先ごろ、上海交通大学日本研究センターの主催による第6回中日企業イノベーション協力フォーラムが行われ、この中で上海交通大学文科系の有名教授で日本研究センターの主任である季衛東氏が式辞で、「東アジアは今、どこも少子高齢化が進んでおり、またアフターコロナに入っている。こうした中でメタバース+AIなどが社会問題を解決し、経済の再建を進める上での指針となる」と述べた。構造改革をはかるアジア各国の共通項であると言う。
メタバースの普及における中国と日本の違いについて、上海麗昂数字科技のCEOである近衛元(Jin Weiyuan)博氏は、「日本はアニメ、ゲームなどクリエイティブコンテンツに集中している。中国もARなど先進技術があるが、利用の場面は両国で優位性が異なる」と述べた。
メタバースのビジネスモデルについて、NRI上海のアソシエートパートナーである陸成(Lu Cheng)氏は「純メタバース」、「メタバース+」、「+メタバース」に分類し、それぞれVR通販、デザインメディア、工業・都市計画という具合に別々の場面で適していると見ている。
デジタル産業における中日両国の提携について陸氏は、「メタバースに関しては製品、ソフトウェア、コンテンツ、プラットフォームのいずれも補完関係となり得る」と言う。
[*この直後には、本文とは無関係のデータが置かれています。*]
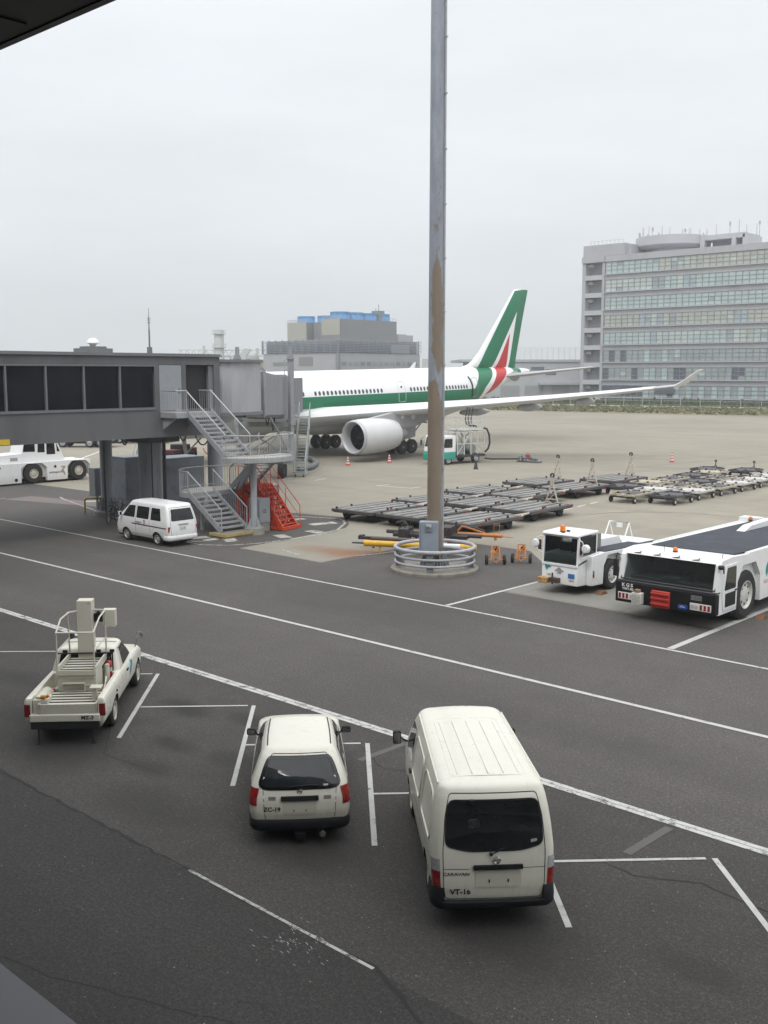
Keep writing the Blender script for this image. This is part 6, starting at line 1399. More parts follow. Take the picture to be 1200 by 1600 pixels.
# right-hand door and side
b=MB(); b.prism([(.42,.60),(1.32,.60),(1.32,1.98),(.52,1.98),(.30,1.2)],'x',hw+.004,hw+.03); dr=b.build('door',[WHITE],bt,bevel=.01)
g=MB(); g.prism(rpoly([(.44,1.22),(1.22,1.22),(1.22,1.90),(.60,1.90)],.05),'x',hw+.031,hw+.037); g.build('door_window',[VG],dr,0)
g=MB(); g.prism(rpoly([(.50,.70),(1.22,.70),(1.22,1.12),(.50,1.12)],.04),'x',hw+.031,hw+.037); g.build('door_panel',[VG],dr,0)
b=MB(); b.box(hw+.03,hw+.06,1.16,1.28,1.13,1.17); b.build('handle',[BLK],dr,0)
for s_ in (-1,1):
    b=MB(); b.tube([(s_*hw,.2,1.95),(s_*(hw+.12),.12,2.0),(s_*(hw+.14),.1,1.8)],.02); b.box(s_*(hw+.06),s_*(hw+.22),.06,.14,1.28 if s_<0 else 1.5,1.82) if s_<0 else b.cyl((hw-.02,.1,1.98),(hw+.12,.1,1.98),.07,.07,10)
    b.build('mirror',[BLK],bt,bevel=.02)
BIRD=M('green_logo',(.02,.26,.24),.5); 
def bird(parent,mt_,s):
    b=MB(); b.prism([(0,0),(.10,-.14),(.18,-.02),(.36,.04),(.22,.12),(.16,.34),(.02,.16)],'y',0,.004,0,mt_@Matrix.Scale(s,4)); return b.build('logo',[BIRD],parent,0)
bird(bt,Matrix.Translation((hw+.002,3.5,1.35))@Matrix.Rotation(R(90),4,'Z'),1.1); text_mesh('KGS',.16,M('logo_pink',(.45,.16,.15),.5),bt,(hw+.003,3.55,1.05),(R(90),0,R(90)))
b=MB(); b.prism([(4.2,.72),(9.2,.78),(9.2,1.72),(4.2,1.78)],'x',hw+.001,hw+.012); b.build('side_panel',[VG],bt,0)
for s_ in (-1,1):
    wheel(bt,s_*(hw-.30),2.28,.80,.46,M('white_rim',(.55,.55,.52),.5,var=.1,dirt=((.3,.27,.22),5,.55,.5)),s_,8,.56,.08); wheel(bt,s_*(hw-.30),7.9,.55,.4,MATS['white_rim'],s_,8,.5,.06)
b=MB(); b.box(-hw+.17,hw-.17,1.4,3.1,.3,1.8); b.box(-hw+.2,hw-.2,3.1,9.0,.35,.7); b.build('chassis',[ARCH],bt,0)
t=T('wheel_chock','rusty wheel chock on the ground beside the big tractor front wheel','chock',(-12.9,31.6,0)); b=MB(); b.prism([(-.2,0),(.2,0),(0,.14)],'x',-.12,.12); b.build('wedge',[RUST],t,0); b=MB(); b.tube([(0,0,.14),(.15,.4,.03),(.3,.6,.02)],.015); b.build('rope',[M('rope_red',(.25,.06,.05),.8)],t)
t=T('wheel_chock','low rusty wheel chock on the ground under the smaller white tractor','chock',(-18.55,31.4,0)); b=MB(); b.prism([(-.24,0),(.24,0),(.1,.12),(-.1,.12)],'x',-.12,.12); b.build('wedge',[RUST],t,0)

# ===== smaller white tractor =====
wt=T('tow_tractor','white tow tractor with big square windscreen and orange beacon, left of the long low tractor','tractor',(-19.66,30.4,0))
b=MB()
b.prism([(0,.36),(1.3,.30),(1.3,1.4),(.15,1.4),(.02,1.05)],'x',-.74,.74)                     # lower cab
b.prism([(1.3,.30),(1.35,.95),(1.62,1.3),(2.35,1.3),(2.62,.95),(2.66,.30),(5.4,.38),(5.4,1.34),(1.3,1.44),(.55,1.38),(.55,.33)],'x',.74,.98)
b.prism([(1.3,.30),(1.35,.95),(1.62,1.3),(2.35,1.3),(2.62,.95),(2.66,.30),(5.4,.38),(5.4,1.34),(1.3,1.44),(.55,1.38),(.55,.33)],'x',-.98,-.74)
b.box(-.739,.739,1.3,5.4,.6,1.40); b.prism([(1.35,1.40),(1.5,1.74),(3.6,1.70),(3.9,1.40)],'x',-.62,.25)
b.build('body',[WHITE],wt,25,bevel=.02)
b=MB(); b.box(.28,.95,1.35,5.3,1.405,1.45) if False else b.prism([(1.4,1.42),(5.35,1.345),(5.35,1.375),(1.4,1.465)],'x',.27,.97); b.build('walkway',[DKB],wt,0)
b=MB() # cab pillars and roof
for x0,x1 in ((-.74,-.67),(.67,.74)):
    b.prism([(.0,1.06),(.07,1.06),(.15,2.08),(.06,2.08)],'x',x0,x1); b.prism([(1.18,1.4),(1.26,1.4),(1.26,2.08),(1.18,2.08)],'x',x0,x1); b.prism([(.02,1.06),(1.26,1.3),(1.26,1.4),(.05,1.14)],'x',x0,x1)
b.box(-.74,.74,-.01,.05,1.0,1.09); b.box(-.74,.74,1.22,1.26,1.4,1.62); b.box(-.66,.66,.06,.13,2.03,2.08); b.build('cab_frame',[WHITE],wt,0,bevel=.01)
b=MB(); b.prism([(-.0,2.08),(1.34,2.10),(1.30,2.2),(.05,2.17)],'x',-.76,.76); b.build('cab_roof',[WHITE],wt,bevel=.03)
g=MB(); g.prism([(.035,1.10),(.045,1.10),(.125,2.03),(.115,2.03)],'x',-.67,.67); wg=g.build('windscreen',[CG],wt,0)
b=MB()
for p,q in (((-.66,.03,1.10),(.66,.03,1.10)),((.66,.03,1.10),(.66,.115,2.03)),((-.66,.115,2.03),(.66,.115,2.03)),((-.66,.03,1.10),(-.66,.115,2.03))): b.tube([p,q],.014,6)
b.build('gasket',[BLK],wg)
for s_ in (-1,1):
    g=MB(); g.box(s_*.715,s_*.72,.2,1.15,1.42,2.03); g.build('side_window',[CG],wt,0)
    b=MB()
    for q in (((s_*.735,.18,1.4),(s_*.735,.22,2.04)),((s_*.735,.22,2.04),(s_*.735,1.16,2.04)),((s_*.735,1.16,1.4),(s_*.735,1.16,2.04)),((s_*.735,.18,1.4),(s_*.735,1.16,1.4))): b.tube(q,.014,6)
    b.build('window_frame',[BLK],wt)
b=MB(); b.box(-.66,.66,.12,.5,.98,1.16); b.box(-.1,.5,.9,1.15,1.0,1.85); b.box(-.6,-.2,.9,1.15,1.0,1.7); b.box(-.6,.6,.2,1.2,.8,1.0); b.build('cab_interior',[M('cab_dark',(.025,.025,.028),.7)],wt,bevel=.02)
b=MB(); b.tube([(.25+.17*math.cos(2*PI*k/18),.55+.07*math.sin(2*PI*k/18),1.35+.15*math.sin(2*PI*k/18)) for k in range(18)],.013,6,closed=True); b.cyl((.25,.6,1.35),(.25,.5,1.1),.018,.018,6); b.build('steering_wheel',[BLK],wt)
beacon(wt,-.12,.35,2.17,.10,.24); b=MB(); b.box(.0,.12,.4,.46,2.17,2.24); b.box(-.02,.10,.1,.16,2.17,2.22); b.build('roof_fitting',[BLK],wt,0)
for s_ in (-1,1):
    b=MB(); b.tube([(s_*.76,.05,2.0),(s_*.92,-.02,1.95),(s_*.98,0,1.75),(s_*.92,.0,1.5),(s_*.76,.06,1.4)],.014)
    b.lathe([(0,-.14),(.09,-.12),(.15,-.03),(.15,.06),(.12,.10),(0,.11)],16,0,Matrix.Translation((s_*1.02,.06,1.72))@Matrix.Rotation(R(90),4,'X')); o=b.build('mirror',[WHITE],wt)
    b=MB(); b.box(s_*.80,s_*.93,.02,.05,1.5,1.85); b.build('mirror_glass',[M('mirror_maroon',(.06,.02,.03),.3)],o,0)
bird(wt,Matrix.Translation((-.60,-.006,.92))@Matrix.Rotation(0,4,'Z')@Matrix.Scale(1,4),.75)
b=MB(); b.cyl((.0,-.02,.86),(0,.01,.86),.09,.09,18); b.box(-.17,.17,-.024,-.004,.845,.875); b.tube([(.09*math.cos(2*PI*k/20),-.02,.86+.09*math.sin(2*PI*k/20)) for k in range(20)],.012,5,closed=True); b.build('emblem',[GALV],wt)
b=MB(); b.box(.36,.62,-.012,.0,.62,.78); b.build('blue_plate',[M('plate_blue',(.02,.18,.42),.5)],wt,0);  text_mesh('55MU',.085,M('text_red',(.35,.06,.05),.5),wt,(.50,-.008,.53),(R(90),0,0)); text_mesh('KGS',.09,M('text_green',(.03,.18,.16),.5),wt,(-.42,-.008,.66),(R(90),0,0))
b=MB(); b.box(-.78,-.38,-.22,.0,.36,.56); b.build('tow_hitch',[M('rusty_yellow',(.45,.27,.09),.8,var=.3,scale=9,dirt=((.2,.1,.04),7,.5,.8))],wt,bevel=.02)
b=MB(); b.box(-.32,.05,-.2,.0,.42,.58); b.cyl((-.22,-.1,.35),(-.22,-.1,.75),.03,.03,8); b.build('coupling',[M('greasy_brown',(.07,.045,.035),.6,var=.3,scale=9)],wt)
b=MB(); b.box(.86,1.0,.62,.68,.62,.86); b.build('side_lamp',[BLK],wt,0) ; b=MB(); b.box(.87,.99,.60,.622,.75,.84,0); b.box(.87,.99,.60,.622,.64,.73,1); b.build('lamp_lens',[CLR,RL],wt,0)
for s_ in (-1,1): wheel(wt,s_*.80,2.0,.55,.34,MATS['white_rim'],s_,8,.56,.05); wheel(wt,s_*.80,4.5,.55,.34,MATS['white_rim'],s_,8,.56,.05)
b=MB(); b.box(-.7,.7,.6,5.2,.25,.7); b.build('chassis',[ARCH],wt,0)
b=MB(); b.tube([(-.75,4.2,1.4),(-.75,4.6,2.05),(.1,4.6,2.05),(.1,4.2,1.4)],.025); b.tube([(-.75,4.9,1.4),(-.75,4.6,2.05)],.018); b.tube([(.1,4.9,1.4),(.1,4.6,2.05)],.018); b.box(-.42,-.18,4.57,4.60,1.85,2.03); b.build('roll_bar',[WHITE],wt)
b=MB(); b.box(-.15,.45,1.35,2.0,1.44,2.0); b.build('air_box',[M('air_box_grey',(.22,.22,.2),.7,var=.2)],wt,bevel=.02)

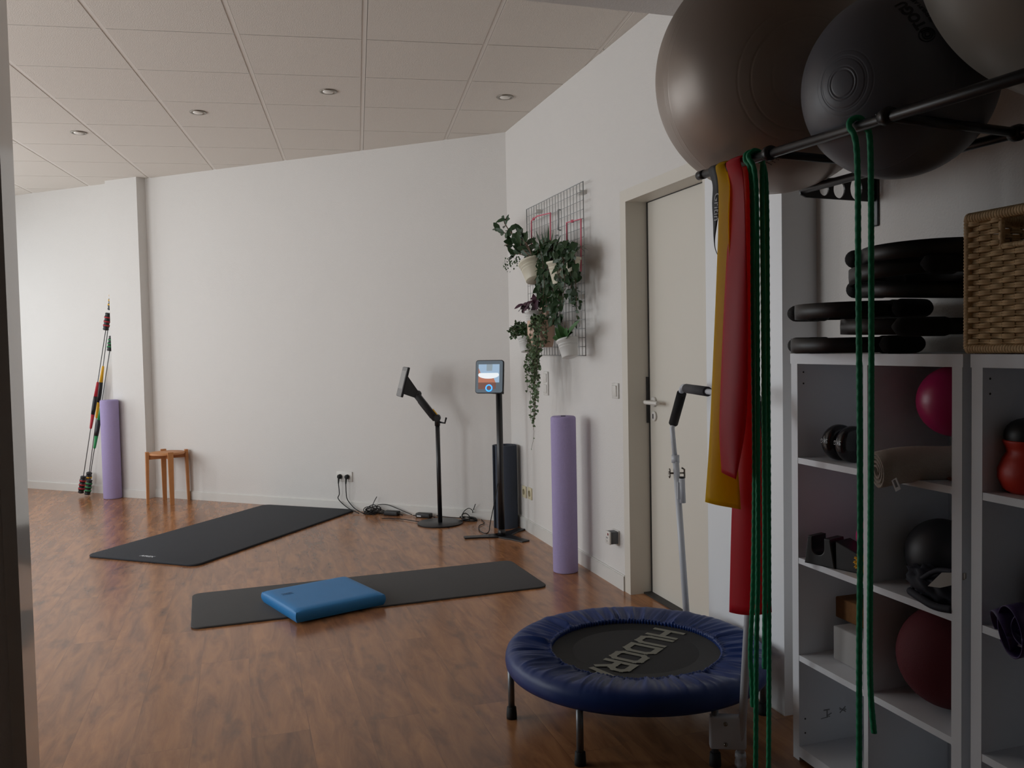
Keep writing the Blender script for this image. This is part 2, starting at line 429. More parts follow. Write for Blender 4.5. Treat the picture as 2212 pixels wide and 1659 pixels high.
# partition with the wide opening between the two rooms
PA0, PA1 = -2.88, -2.74
def rwbox(mm, a0, a1, m0, m1, z0, z1, bev=0): mm.ibox((a0, D-m1, z0), (a1, D-m0, z1), T=RWM, bev=bev)
OPL = 2.535; OPH = 2.50
m = M(); rwbox(m, PA0, PA1, OPL+.03, FRONT[0], 0, CEIL+.05); rwbox(m, PA0, PA1, FRONT[1], 6.6, 0, CEIL+.05); rwbox(m, PA0, PA1, FRONT[0], FRONT[1], 0, WSILL); rwbox(m, PA0, PA1, FRONT[0], FRONT[1], WTOP, CEIL+.05); rwbox(m, PA0, PA1, 0.13, OPL+.05, OPH, CEIL+.05); struct(m.build('wall_partition', WHITE))
m = M(); rwbox(m, PA0-.006, PA1+.006, OPL, OPL+.035, 0, OPH); struct(m.build('trim_1', POSTM))
# camera-side room
m = M(); rwbox(m, 1.0, 1.15, -.1, 3.6, 0, CEIL+.05); struct(m.build('wall_rear', WHITE))
m = M(); rwbox(m, PA1, 1.15, 3.4, 3.55, 0, CEIL+.05); struct(m.build('wall_side', WHITE))
# window wall
m = M()
TW = Matrix(((WD.x, WN.x, 0, WA.x), (WD.y, WN.y, 0, WA.y), (0, 0, 1, 0), (0, 0, 0, 1)))
prev = -0.4
for (s0, s1) in WINS:
    m.ibox((prev, -0.3, 0), (s0, 0, CEIL+.1), T=TW); m.ibox((s0, -0.3, 0), (s1, 0, WSILL), T=TW); m.ibox((s0, -0.3, WTOP), (s1, 0, CEIL+.1), T=TW); prev = s1
m.ibox((prev, -0.3, 0), (WLEN+.4, 0, CEIL+.1), T=TW)
struct(m.build('wall_left', WHITE))
for i, (s0, s1) in enumerate(WINS):
    m = M(); t = 0.05
    m.ibox((s0, -.12, WSILL), (s1, -.06, WSILL+t), T=TW); m.ibox((s0, -.12, WTOP-t), (s1, -.06, WTOP), T=TW)
    m.ibox((s0, -.12, WSILL), (s0+t, -.06, WTOP), T=TW); m.ibox((s1-t, -.12, WSILL), (s1, -.06, WTOP), T=TW)
    c = (s0+s1)/2; m.ibox((c-t/2, -.12, WSILL), (c+t/2, -.06, WTOP), T=TW)
    struct(m.build('window_%d' % (i+1), TRIM))
m = M(); fm_ = (FRONT[0]+FRONT[1])/2
for a_, b_, c_, d_ in ((FRONT[0], FRONT[1], WSILL, WSILL+.05), (FRONT[0], FRONT[1], WTOP-.05, WTOP), (FRONT[0], FRONT[0]+.05, WSILL, WTOP), (FRONT[1]-.05, FRONT[1], WSILL, WTOP), (fm_-.025, fm_+.025, WSILL, WTOP)): rwbox(m, PA0+.02, PA0+.07, a_, b_, c_, d_)
struct(m.build('window_5', TRIM))
# baseboards
def bb(name, T, x0, x1, y, h=0.06, t=0.013, side=-1):
    mm = M(); mm.ibox((x0, y-t, 0), (x1, y, h-0.006), T=T); mm.ibox((x0, y-t*.55, h-0.006), (x1, y, h), T=T)
    struct(mm.build(name, TRIM))
bb('baseboard_right', RWM, -6.78, AJ0-.06, D, h=0.085)
bb('baseboard_pillar', RWM, -3.07, -2.575, D-.14, h=0.0051, t=0.001)
bb('baseboard_back', BWM, PX1, -0.0, 0, h=0.075)
bb('baseboard_pilaster', BWM, PX0, PX1, -0.10, h=0.075)
bb('baseboard_left', BWM, -6.2, PX0, 0, h=0.075)

# door: steel frame, leaf, handle
fr = M()
rwbox(fr, AJ0-0.0, AJ0+0.012, -0.15, 0.006, 0, DH-0.012); rwbox(fr, AJ0-0.055, AJ0, -0.002, 0.006, 0, DH-0.012)
rwbox(fr, AJ1-0.012, AJ1, -0.15, 0.006, 0, DH-0.012); rwbox(fr, AJ1, AJ1+0.055, -0.002, 0.006, 0, DH-0.012)
rwbox(fr, AJ0, AJ1, -0.15, 0.006, DH-0.012, DH); rwbox(fr, AJ0-0.055, AJ1+0.055, -0.002, 0.006, DH, DH+0.05); rwbox(fr, AJ0-0.055, AJ0, -0.002, 0.006, DH-0.012, DH); rwbox(fr, AJ1, AJ1+0.055, -0.002, 0.006, DH-0.012, DH)
root = fr.build('door_1', DOORM); struct(root)
m = M(); rwbox(m, AJ0+0.02, AJ1-0.014, -0.145, -0.115, 0.008, DH-0.016); m.build('leaf', DOORM, root)
m = M(); rwbox(m, AJ0+0.011, AJ0+0.024, -0.13, -0.112, 0.008, DH-0.014); rwbox(m, AJ0+.012, AJ1-.012, -.13, -.112, DH-.0155, DH-.0115); m.build('gasket', SEAL, root)
m = M(); rwbox(m, AJ0+0.0115, AJ0+0.020, -0.118, -0.098, 0.90, 1.14); m.build('strike_plate', BLACKM, root)
m = M(); rwbox(m, AJ0, AJ1, -0.15, -0.07, 0, 0.008); m.build('threshold', SEAL, root)
hp = RW(AJ0+0.075, -0.115, 1.012)
m = M()
m.cyl(hp, hp-V*0.012, 0.026, 24, bev=.003)
m.cyl(hp, hp-V*0.055, 0.010, 16)
m.tube(catmull([hp-V*0.05-U*0.008, hp-V*0.056+U*0.02, hp-V*0.052+U*0.07, hp-V*0.046+U*0.125], 6), [.0105]*18+[.010], 12)
m.build('handle', PLW, root)
m = M(); kp = RW(AJ0+0.075, -0.115, 0.938); m.cyl(kp, kp-V*0.010, 0.026, 24, bev=.003)
e = m.build('escutcheon', PLW, root)
m = M(); m.box((0, 0, 0), (0.007, 0.004, 0.024), T=Matrix.Translation(kp-V*0.0105) @ RWM); m.build('keyhole', SEAL, e)

# ================================================================== FITTINGS ON WALLS AND CEILING
spots = [((170, 286), 'small nickel recessed spotlight in the ceiling, nearest the left edge'), ((428, 242), 'small nickel recessed spotlight in the ceiling, second from the left'),
         ((709, 197), 'small nickel recessed spotlight in the ceiling, third from the left'), ((1091, 209), 'small nickel recessed spotlight in the ceiling, nearest the right wall')]
for (px, py), lb in spots:
    p = onz(px, py, CEIL); t = thing('ceiling_spotlight', lb, 'ceiling light', p, 'recessed spotlights in the tiled ceiling')
    T = Matrix.Translation(p)
    m = M(); m.lathe([(0.052, 0.0005), (0.055, -0.003), (0.051, -0.007), (0.044, -0.006), (0.038, 0.0), (0.034, 0.0005)], 36, T); m.build('ring', NICKEL, t)
    m = M(); m.lathe([(0.034, 0.0005), (0.033, -0.006), (0.028, -0.010), (0.0, -0.012)], 28, T); m.build('lamp', LAMPG, t)

def wallplate(T, w, h, t, mm, bev=0.003): mm.box((0, -t/2, 0), (w, t, h), T=T, bev=bev, seg=2)
# double socket on the back wall with two plugs
def TB(px, py, d=0.0): return Matrix.Translation(onb(px, py, d)) @ Matrix(((BX.x, BY.x, 0, 0), (BX.y, BY.y, 0, 0), (0, 0, 1, 0), (0, 0, 0, 1)))
def TR(px, py, d=0.0): return Matrix.Translation(onw(px, py, d)) @ RWM
T = TB(745, 1029); t = thing('double_socket', 'white double wall socket on the back wall with two black plugs', 'socket', T.translation)
m = M(); wallplate(T, 0.152, 0.08, 0.010, m); sharp(m.build('plate', PLW, t))
for dx in (-0.036, 0.036):
    m = M(); m.lathe([(0.021, -0.0), (0.0205, 0.004), (0.0185, 0.004), (0.0185, 0.0005), (0, 0.0005)], 24, T @ Matrix.Translation((dx, -0.010, 0)) @ Matrix.Rotation(pi/2, 4, 'X')); m.build('outlet', PLW, t)
plugs = []
lbs = ['left black power plug and cord hanging from the double wall socket', 'right black power plug and cord hanging from the double wall socket']
for k, dx in enumerate((-0.036, 0.036)):
    pc = T @ Vector((dx, -0.012, 0))
    tt = thing('power_plug', lbs[k], 'plug', pc, 'plugs in the double socket')
    m = M(); m.lathe([(0, 0.03), (0.012, 0.029), (0.018, 0.022), (0.0195, 0.0), (0, 0)], 20, Matrix.Translation(pc) @ frame((0, 0, 0), BX, Z) )
    m.cyl(pc-BY*.022, pc-BY*.03-Z*.055, 0.0085, 12, .005); m.build('plug_body', RUBBER, tt)
    s = pc-BY*.03-Z*.05
    if k == 0: wp = [s, onb(733, 1066, .035), onb(731, 1078, .03), onb(750, 1096, .05), onz(775, 1109, .008)]
    else: wp = [s, onb(748, 1066, .035), onb(751, 1080, .03), onb(766, 1098, .05), onz(785, 1109, .010)]
    m = M(); m.tube(catmull(wp, 8), 0.0038, 8); m.build('cord', RUBBER, tt)

# yellowed sockets at the corner
for px, py, lb in ((1134, 1062, 'yellowed wall socket low on the right wall, the one nearer the corner'), (1146, 1066, 'yellowed wall socket low on the right wall, the one farther from the corner')):
    T = TR(px, py); t = thing('yellowed_socket', lb, 'socket', T.translation, 'yellowed sockets behind the corner')
    m = M(); wallplate(T, 0.083, 0.083, 0.009, m); sharp(m.build('plate', BEIGE, t))
    m = M(); m.lathe([(0.021, 0.0), (0.0205, 0.003), (0.0185, 0.003), (0.018, 0.0005), (0, 0.0005)], 20, T @ Matrix.Translation((0, -0.009, 0)) @ Matrix.Rotation(pi/2, 4, 'X')); m.build('outlet', mat('shaded_beige', '8f8568', 0.6), t)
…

具体的には、プラットフォームについては日本のメリットは知的生産、知能物流、知能介護などB2Bに関する事業やゲームなど特定の分野におけるユーザー体系が、中国は通販、SNS、パンエンターテインメントなどビッグデータやクラウドコンピューティングをベースにしたB2C関連の事業が成長株であるという。
季氏は、中日両国とも第二次人口メリット実現へ取り組んでいる中、交流や提携でメタバースにおいてベストな糸口をつかめるとし、「デジタル経済での提携で現実的な力比べを脱し、対話や連携の強化が見込める」と述べている。